Paris Komünü ve temsili demokrasinin şüpheciliği
Temsili demokrasi ilkesel olarak şüphe üzerine kurulmuştur. Şüphe seçme ve seçilme hakkı olan, yani seçmesi istenen halka karşıdır. Marx, 19. yüzyılda seçim hakkının genişletilmesi üzerine yürütülen tartışmalara konuya felsefi bakılmalıdır diye müdahale ederek, temsili demokraside halk ile devlet karşıtlığına dikkat çeker. Temsili demokrasi sisteminin dayandığı temsil kavramı kendi başına bir problemdir. Zira temsili devlette yapılan seçimlerde toplum kendisini devlete karşı konumlandırmaktadır, devlet ise topluma karşı ilkesel olarak güvenmez. Bu ilişki temsil eden ile temsil edilen arasında olan ilkesel bir yabancılaşma problemidir.
Rousseau’nun, sıklıkla “totaliter” olarak tanımlanan ama aslında radikal demokratik bir tutum olan yaklaşımına göre, yurttaşı ancak yine yurttaşın kendisi temsil edebilir.
Problemi hâlihazırda doğrudan demokrasinin modern kuramcısı Jean-Jacques Rousseau, yurttaş temsil edilemez, söyleriyle ifade etmiştir. Rousseau’nun, sıklıkla “totaliter” olarak tanımlanan ama aslında radikal demokratik bir tutum olan yaklaşımına göre, yurttaşı ancak yine yurttaşın kendisi temsil edebilir.
Paris Komünü tüm insanlığı doğrudan demokrasi ilkesine göre yeniden örgütlemek istemektedir.
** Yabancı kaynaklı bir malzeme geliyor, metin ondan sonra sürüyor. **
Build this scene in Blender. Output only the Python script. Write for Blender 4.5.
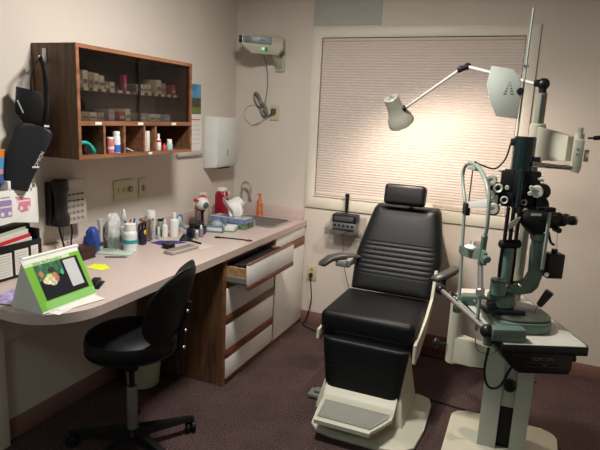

Buna göre, bir gereksinim ve dayanışma ortaklığı olan ve en küçük yerleşim biriminden giderek tüm insanlığı kapsayan insanlığın komünler toplumunda seçim bir süreliğine yapılmış temsili seçim değil, her zaman sonlandırılabilecek bir görevlendirmedir. Bugün temsili demokrasinin her boyutunda gözlemlenen yabancılaşma problemlerinin ışığında doğrudan demokrasinin gerekliliği ve olanaklılığı üzerine yeniden düşünmek acil ve zaruri oldu.